II. This ideal is to be attained by a man only through implicit faith in God, and willing obedience to His commands.

It was a profound saying of a great philosopher that "we command nature by obeying her." And similarly we may affirm that we command God by obeying Him.

III. If such faith and obedience are refused by a man, that man's history is marred, and it is no longer possible for him to become what otherwise he might have been. Sin mars the Divine ideal for a man. It deprives him of the full advantage of the skill and help of God in the development of His character. It is no longer possible even for God, in consistency with the moral nature of His government, to make of him all that was originally attainable by him.

IV. If the man should repent and turn to the Lord, he may yet, through the rich forbearance of God, rise to a measure of excellence and usefulness, which, though short of that which was originally possible to him and intended for him, will secure the approval of the Most High.

V. If the man harden himself into persistent rejection of God, show stubborn impenitence, there comes a time when improvement is no longer possible, and there is nothing for him but everlasting destruction from the presence of the Lord and the glory of His power.
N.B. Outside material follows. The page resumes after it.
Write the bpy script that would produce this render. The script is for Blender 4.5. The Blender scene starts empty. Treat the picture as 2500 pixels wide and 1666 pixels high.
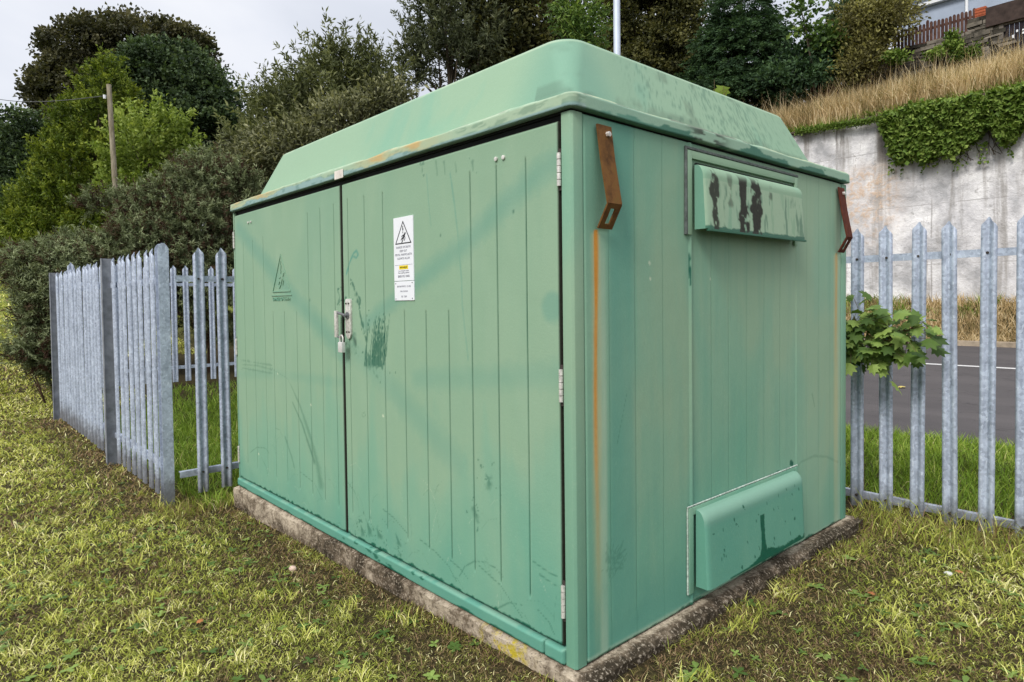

The clay that was plastic was made into another vessel; but the bottle that was burned into hardness, and was found to be worthless, was broken into pieces and cast out. So when impenitence is perversely persisted in there conies a point at which the heart is so hardened that impenitence is neither thought of nor desired, and the man is abandoned to perdition.

W. M. Taylor, Contrary Winds, p. 150.

Verse 6

Jeremiah 18:6

I. Every human life is, first of all, an idea in the mind of God. The potter is an artist, and it is the thoughts of his head he embodies in the vessels he makes. Our beings are Divine productions, embodied thoughts of the Divine heart, the very work of the Divine hands.
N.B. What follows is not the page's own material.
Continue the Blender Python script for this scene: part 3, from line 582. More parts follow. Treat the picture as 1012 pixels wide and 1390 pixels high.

II. Every human life is shaped for a Divine use. When the potter turns a vessel on his wheel, the first pulse of thought concerning it touches its use. It is the use which determines the shape. And this holds good in the shaping of human life by God. We are created to be vessels for God, and of God; vessels of His sanctuary, set apart for His service, and filled with all sweet and wholesome things.

III. The third truth in this parable is that lives tried in one shape are sometimes broken up and re-shaped to fulfil themselves in new spheres of different capacities and shapes of the Divine character and life.

IV. God has left it to man himself to decide whether he will be a vessel of honour or dishonour. If we were mere clay, God being Lord and Maker of us, each would pass to the fulfilment of the Divine purpose as stars and trees do, and there would be no after-story of sorrow no divergence from the Divine intention. But we are human beings, not mere clay. The Creator has power over the lives He moulds, but it is never so wielded as to quench the power of choice He has given to us.

V. Be true to the Divine intention and shaping of your lives. The Great Householder reserves for the highest honour the cup which carries the wine to His own lips or to the lips of His guests. Be, each of you, that cup for God. So shall God be well-pleased with the work of His hands.

A. MACLEOD, Days of Heaven upon Earth, p. 23.

References: Jeremiah 18:11 . Spurgeon, My Sermon Notes : Ecclesiastes to Malachi, p. 279. Jeremiah 18:12 . Ibid., Sermons, vol. xii., No. 684.Jeremiah 18:18-19 . J. S. Howson, Good Words, 1868, p. 617. Jeremiah 19:13 . S. Greg, A Layman's Legacy, p. 223.